I dunno... have you had trouble with this in actual high-level play?
Not even theoretical trouble in 5e, since I would just house-rule the save progression anyway. The 'trouble' in question, though, was painfully evident in actual experience with 3e, and stood in contrast to my experiences with 1e/2e in which saves improved as you leveled, across-the-board.
Sure, there are six saves, but they aren't all equally important. I'd expect a really high level character to have pretty good scores in the most important saves.
There are three 'important' saves (though really, STR saves aren't that rare, and failing a rare INT or CHA save can have serious consequences), most classes are proficient in only one of them. If it doesn't happen to align with their prime requisite, that's 4 stats they have to boost as they level, so either they neglect one of those entirely, or most of them go up by only a point or two over 20 levels. That's unlikely to get up to 'pretty good.' Now, if feats are available, you can shore up several saves, at the cost of lower stats overall...
And those low-level monsters have pretty low DCs (mummy is DC 11), and they probably wouldn't even get a chance to use their abilities. That mummy would get destroyed before it got within 60 feet of any of the PCs, probably.
Also... in my understanding, low-level monsters are supposed to remain relevant longer in 5E.

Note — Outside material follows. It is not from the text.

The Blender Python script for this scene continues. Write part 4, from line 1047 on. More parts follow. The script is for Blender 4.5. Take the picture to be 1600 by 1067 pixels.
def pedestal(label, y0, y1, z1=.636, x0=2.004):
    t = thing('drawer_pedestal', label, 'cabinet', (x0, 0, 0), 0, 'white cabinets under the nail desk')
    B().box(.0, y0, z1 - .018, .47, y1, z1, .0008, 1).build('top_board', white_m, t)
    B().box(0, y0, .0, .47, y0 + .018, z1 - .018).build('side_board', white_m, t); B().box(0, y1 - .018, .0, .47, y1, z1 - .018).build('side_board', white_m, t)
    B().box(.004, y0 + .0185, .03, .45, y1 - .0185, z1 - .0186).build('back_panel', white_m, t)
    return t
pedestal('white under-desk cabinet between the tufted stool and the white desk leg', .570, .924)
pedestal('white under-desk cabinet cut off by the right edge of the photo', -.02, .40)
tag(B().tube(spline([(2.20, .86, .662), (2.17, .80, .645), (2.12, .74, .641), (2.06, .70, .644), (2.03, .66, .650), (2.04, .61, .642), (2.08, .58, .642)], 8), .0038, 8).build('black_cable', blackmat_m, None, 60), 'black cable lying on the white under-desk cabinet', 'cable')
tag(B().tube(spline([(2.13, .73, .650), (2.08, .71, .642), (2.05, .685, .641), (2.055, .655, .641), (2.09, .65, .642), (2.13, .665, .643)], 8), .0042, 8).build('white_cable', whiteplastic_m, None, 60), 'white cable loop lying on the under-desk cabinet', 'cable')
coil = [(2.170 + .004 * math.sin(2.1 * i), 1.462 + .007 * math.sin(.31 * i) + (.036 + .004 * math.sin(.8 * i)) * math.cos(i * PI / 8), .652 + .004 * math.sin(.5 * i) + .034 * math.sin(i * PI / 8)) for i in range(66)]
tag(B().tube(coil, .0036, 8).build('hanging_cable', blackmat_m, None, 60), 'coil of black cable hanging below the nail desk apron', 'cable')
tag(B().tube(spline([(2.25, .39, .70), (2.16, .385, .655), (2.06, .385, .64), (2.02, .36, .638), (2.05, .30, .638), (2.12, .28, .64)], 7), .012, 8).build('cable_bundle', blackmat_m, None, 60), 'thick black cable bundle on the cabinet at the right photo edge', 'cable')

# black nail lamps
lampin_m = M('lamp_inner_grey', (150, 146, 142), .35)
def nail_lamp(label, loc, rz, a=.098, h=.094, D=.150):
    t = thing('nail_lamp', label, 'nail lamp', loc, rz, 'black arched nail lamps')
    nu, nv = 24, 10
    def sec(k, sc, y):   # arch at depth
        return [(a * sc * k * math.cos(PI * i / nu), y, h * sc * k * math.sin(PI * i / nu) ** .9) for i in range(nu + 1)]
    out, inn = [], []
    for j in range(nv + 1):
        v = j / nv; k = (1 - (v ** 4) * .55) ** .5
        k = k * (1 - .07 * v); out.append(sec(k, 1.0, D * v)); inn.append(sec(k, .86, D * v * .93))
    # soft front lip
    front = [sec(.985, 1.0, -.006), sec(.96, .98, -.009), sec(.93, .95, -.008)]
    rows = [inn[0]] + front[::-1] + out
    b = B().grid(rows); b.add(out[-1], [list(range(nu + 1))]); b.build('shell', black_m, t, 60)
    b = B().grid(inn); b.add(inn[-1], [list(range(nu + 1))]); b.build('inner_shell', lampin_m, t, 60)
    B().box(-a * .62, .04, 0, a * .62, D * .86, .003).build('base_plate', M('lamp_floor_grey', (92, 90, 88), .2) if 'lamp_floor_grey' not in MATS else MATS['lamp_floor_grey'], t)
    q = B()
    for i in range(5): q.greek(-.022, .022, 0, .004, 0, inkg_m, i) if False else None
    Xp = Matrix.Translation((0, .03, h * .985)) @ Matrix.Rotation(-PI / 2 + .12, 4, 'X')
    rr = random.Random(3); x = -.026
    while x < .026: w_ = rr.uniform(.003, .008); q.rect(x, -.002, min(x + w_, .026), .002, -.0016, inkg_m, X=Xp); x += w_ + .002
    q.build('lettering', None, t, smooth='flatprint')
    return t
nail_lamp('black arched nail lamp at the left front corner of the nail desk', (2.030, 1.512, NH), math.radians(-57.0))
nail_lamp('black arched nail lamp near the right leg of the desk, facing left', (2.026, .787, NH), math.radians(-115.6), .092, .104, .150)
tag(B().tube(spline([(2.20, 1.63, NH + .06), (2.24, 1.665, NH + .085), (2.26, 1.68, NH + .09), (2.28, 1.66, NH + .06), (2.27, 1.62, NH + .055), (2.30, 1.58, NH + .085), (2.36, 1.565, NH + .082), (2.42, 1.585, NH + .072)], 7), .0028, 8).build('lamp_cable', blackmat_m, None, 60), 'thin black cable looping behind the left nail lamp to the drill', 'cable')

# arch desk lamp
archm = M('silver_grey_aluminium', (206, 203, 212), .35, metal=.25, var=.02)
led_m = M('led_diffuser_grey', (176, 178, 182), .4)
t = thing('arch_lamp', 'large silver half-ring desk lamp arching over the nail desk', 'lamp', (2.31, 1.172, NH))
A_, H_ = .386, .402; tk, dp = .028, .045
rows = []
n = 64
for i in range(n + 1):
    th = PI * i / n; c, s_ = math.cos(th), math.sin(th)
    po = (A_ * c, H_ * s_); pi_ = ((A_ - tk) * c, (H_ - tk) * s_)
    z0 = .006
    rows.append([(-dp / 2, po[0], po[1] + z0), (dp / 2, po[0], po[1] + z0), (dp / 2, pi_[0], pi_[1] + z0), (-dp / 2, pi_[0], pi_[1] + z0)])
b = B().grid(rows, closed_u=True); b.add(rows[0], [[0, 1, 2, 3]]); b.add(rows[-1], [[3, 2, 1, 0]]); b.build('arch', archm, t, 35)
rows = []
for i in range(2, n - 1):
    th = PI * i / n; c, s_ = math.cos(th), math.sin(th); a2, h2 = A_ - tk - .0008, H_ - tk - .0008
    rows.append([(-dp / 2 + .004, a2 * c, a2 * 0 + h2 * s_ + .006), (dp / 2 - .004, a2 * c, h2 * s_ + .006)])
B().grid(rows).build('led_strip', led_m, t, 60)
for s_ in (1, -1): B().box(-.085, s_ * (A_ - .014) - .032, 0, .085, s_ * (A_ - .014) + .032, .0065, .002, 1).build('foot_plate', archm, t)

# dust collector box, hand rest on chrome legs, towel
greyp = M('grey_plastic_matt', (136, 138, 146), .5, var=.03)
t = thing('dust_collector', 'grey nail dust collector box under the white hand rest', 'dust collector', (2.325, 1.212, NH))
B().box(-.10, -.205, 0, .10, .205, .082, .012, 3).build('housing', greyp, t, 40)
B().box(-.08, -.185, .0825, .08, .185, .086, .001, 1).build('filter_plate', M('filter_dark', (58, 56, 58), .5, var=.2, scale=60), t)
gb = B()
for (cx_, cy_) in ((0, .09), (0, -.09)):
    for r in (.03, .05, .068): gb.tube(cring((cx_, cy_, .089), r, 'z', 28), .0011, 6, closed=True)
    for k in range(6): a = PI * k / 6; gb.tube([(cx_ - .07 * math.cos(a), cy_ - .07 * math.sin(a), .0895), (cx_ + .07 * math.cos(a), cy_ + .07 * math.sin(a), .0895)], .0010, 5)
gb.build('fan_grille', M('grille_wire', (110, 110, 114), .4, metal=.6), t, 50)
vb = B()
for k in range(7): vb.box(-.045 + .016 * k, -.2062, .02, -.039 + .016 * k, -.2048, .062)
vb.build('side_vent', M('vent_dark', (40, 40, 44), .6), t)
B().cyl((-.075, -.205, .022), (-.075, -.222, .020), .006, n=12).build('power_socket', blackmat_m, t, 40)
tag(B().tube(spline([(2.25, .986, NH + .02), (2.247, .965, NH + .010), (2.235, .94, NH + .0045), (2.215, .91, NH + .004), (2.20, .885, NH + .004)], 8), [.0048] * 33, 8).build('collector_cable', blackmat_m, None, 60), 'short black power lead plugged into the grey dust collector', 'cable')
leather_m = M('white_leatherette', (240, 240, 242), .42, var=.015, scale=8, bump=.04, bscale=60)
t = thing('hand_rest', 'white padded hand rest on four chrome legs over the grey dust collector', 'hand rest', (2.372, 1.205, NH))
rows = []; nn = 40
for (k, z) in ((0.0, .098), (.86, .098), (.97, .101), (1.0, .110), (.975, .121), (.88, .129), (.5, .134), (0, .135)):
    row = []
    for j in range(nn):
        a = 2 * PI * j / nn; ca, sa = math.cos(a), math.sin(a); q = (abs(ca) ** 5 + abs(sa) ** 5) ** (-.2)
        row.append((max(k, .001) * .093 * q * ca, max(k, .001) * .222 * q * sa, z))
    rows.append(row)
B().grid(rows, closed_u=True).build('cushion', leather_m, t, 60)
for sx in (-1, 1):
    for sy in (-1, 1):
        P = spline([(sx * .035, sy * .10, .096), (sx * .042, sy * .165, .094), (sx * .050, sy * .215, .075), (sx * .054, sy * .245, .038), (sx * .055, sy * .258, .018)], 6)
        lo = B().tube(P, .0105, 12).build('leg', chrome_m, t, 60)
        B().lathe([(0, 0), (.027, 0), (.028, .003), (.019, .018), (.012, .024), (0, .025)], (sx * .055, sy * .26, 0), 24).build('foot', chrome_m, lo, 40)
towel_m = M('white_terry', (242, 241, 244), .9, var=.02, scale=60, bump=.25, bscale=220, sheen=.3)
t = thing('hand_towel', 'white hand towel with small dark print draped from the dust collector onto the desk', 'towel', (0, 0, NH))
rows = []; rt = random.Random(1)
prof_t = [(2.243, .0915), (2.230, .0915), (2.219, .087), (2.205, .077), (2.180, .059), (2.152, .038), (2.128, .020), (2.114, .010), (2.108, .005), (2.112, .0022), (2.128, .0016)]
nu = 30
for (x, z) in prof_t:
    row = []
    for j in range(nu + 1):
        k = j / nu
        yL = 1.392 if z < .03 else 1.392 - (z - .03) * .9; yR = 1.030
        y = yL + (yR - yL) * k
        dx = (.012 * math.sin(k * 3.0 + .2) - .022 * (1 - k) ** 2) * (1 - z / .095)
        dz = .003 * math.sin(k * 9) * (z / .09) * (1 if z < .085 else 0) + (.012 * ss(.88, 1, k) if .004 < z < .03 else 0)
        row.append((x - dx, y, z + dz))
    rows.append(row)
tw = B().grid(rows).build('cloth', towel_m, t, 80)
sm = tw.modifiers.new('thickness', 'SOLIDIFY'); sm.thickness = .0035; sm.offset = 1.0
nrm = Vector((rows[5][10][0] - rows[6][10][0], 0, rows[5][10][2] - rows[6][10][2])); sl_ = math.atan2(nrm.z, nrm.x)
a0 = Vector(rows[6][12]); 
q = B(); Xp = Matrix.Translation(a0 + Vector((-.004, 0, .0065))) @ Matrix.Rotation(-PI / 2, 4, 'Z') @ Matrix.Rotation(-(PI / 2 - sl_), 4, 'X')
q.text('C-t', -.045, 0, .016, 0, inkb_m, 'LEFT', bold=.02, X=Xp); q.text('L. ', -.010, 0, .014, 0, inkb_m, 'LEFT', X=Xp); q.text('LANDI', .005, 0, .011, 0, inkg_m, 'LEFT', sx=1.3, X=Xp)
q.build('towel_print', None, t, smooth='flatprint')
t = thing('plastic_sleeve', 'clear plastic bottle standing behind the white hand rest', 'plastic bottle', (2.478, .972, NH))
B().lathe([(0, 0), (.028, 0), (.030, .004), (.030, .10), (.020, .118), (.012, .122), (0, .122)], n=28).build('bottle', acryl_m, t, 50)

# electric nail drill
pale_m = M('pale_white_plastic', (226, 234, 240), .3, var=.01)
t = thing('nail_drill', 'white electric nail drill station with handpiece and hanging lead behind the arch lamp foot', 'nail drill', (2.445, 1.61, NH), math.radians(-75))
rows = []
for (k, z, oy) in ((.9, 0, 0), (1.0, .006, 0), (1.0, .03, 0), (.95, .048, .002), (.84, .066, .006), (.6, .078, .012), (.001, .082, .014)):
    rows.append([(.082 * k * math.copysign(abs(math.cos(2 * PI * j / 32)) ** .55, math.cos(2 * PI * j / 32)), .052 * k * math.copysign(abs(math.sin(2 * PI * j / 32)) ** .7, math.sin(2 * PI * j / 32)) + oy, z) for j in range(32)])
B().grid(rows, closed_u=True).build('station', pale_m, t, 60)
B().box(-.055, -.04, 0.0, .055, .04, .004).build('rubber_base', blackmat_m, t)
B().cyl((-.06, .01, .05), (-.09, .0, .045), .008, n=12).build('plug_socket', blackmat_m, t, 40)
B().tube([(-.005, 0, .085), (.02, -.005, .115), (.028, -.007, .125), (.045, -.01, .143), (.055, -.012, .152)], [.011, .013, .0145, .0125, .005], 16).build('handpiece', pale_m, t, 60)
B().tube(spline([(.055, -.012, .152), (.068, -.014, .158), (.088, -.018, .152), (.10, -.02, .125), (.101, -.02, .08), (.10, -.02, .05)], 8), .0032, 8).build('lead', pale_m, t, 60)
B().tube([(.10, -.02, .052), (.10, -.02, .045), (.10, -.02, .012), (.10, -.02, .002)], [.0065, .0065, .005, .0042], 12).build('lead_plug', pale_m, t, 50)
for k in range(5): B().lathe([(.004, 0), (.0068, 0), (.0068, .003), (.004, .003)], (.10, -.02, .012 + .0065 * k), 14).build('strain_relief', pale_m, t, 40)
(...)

Bounded Accuracy - that +4 from proficiency over 20 levels - leaves them relevant. An 8 WIS character would be scared by that mummy on an 11 or less natural roll, 55% of the time. Under the variant I lean towards (prof-2 to 'bad' saves vs full prof for good ones), at 20th, with the same 8 WIS, he'd save on an 8, failing 35% of the time - the monster would still be relevant, but at least the character would have experienced some advancement.
This seems to be a really good summary of the objection to how saving throws work in 5e. While I don't share the objection, it does make me have to think through why it doesn't bother me, because what you're saying there is the kind of thing I would normally agree with.
While I haven't been able to totally figure it out, I think the main reason it doesn't bother me is that almost all characters gain some way of resisting or mitigating the effects of magic through their class advancement, even when it isn't a simple equivalent of more hp (numerical).
I hope you're not thinking of things like 'Indomitable...'
Classes with features that can help with any/all saves:
Bards, Clerics, Druids, Sorcerers, Wizards: Spells (helping directly or indirectly)
Fighters: Indomitable
Monks: Proficiency in all saves
Paladins: Charisma to all saves
Proficiency in all saves works, I'll grant. I'd be satisfied with a +4 over 20 level advancement on all saves, and that's probably what I'll do when I run a campaign to high-level (if that ever seems like a good idea - saves aren't the only thing that make me hesitate to do so, for instance, I feel that running introductory games in organized play does more to help the hobby in the long run). Indomitable is a bad joke without some improvement to saves from leveling, run up against a DC 19 in a non-proficient save, it gives you the privilege of failing twice. But I'll grant that casters can mitigate the problem - and benefit from it more than they suffer, because they can target enemies' bad saves.
Classes with one notable weakness (of the big 3 saves):
Nod. I get that a save weakness differentiates classes. I just don't think it has to leave 20th level characters as bad off as they were at 1st level to achieve that differentiation. Different primary/secondary stats and a lesser difference in proficiency bonus would be quite adequate.
Have you considered that perhaps it is wrong to believe this to be true in 5th edition?
Dump stats are still inevitably a thing in 5e. Ironically enough, especially if feats are used. I give 5e every possible credit for trying to reduce that with countervailing incentives - the current 6-save topic, the wide range of ability checks that can potentially be called for. But, yeah, dump stats are still a thing, and MAD is still a disadvantage. Short of just up and giving all starting PCs straight 14s, I don't think it's going to change.
Is that what is being asked, or might the game be asking the players to fail some saves and find another way to mitigate the effects of failing a save?
Clearly when an untouchable DC is set, the intent is for the PC to fail. In the rough 'spotlight' balance of 5e, that's not entirely unexpected, just a bit heavy-handed. And it's something the DM can deal with on a case-by-case basis. Just call for a DC 17 instead of the 23 in the
module adventure. I'd just give a scaling bonus to non-proficient saves and take care of the issue that way. 5e may have 'problems' like these but it invites you to solve them.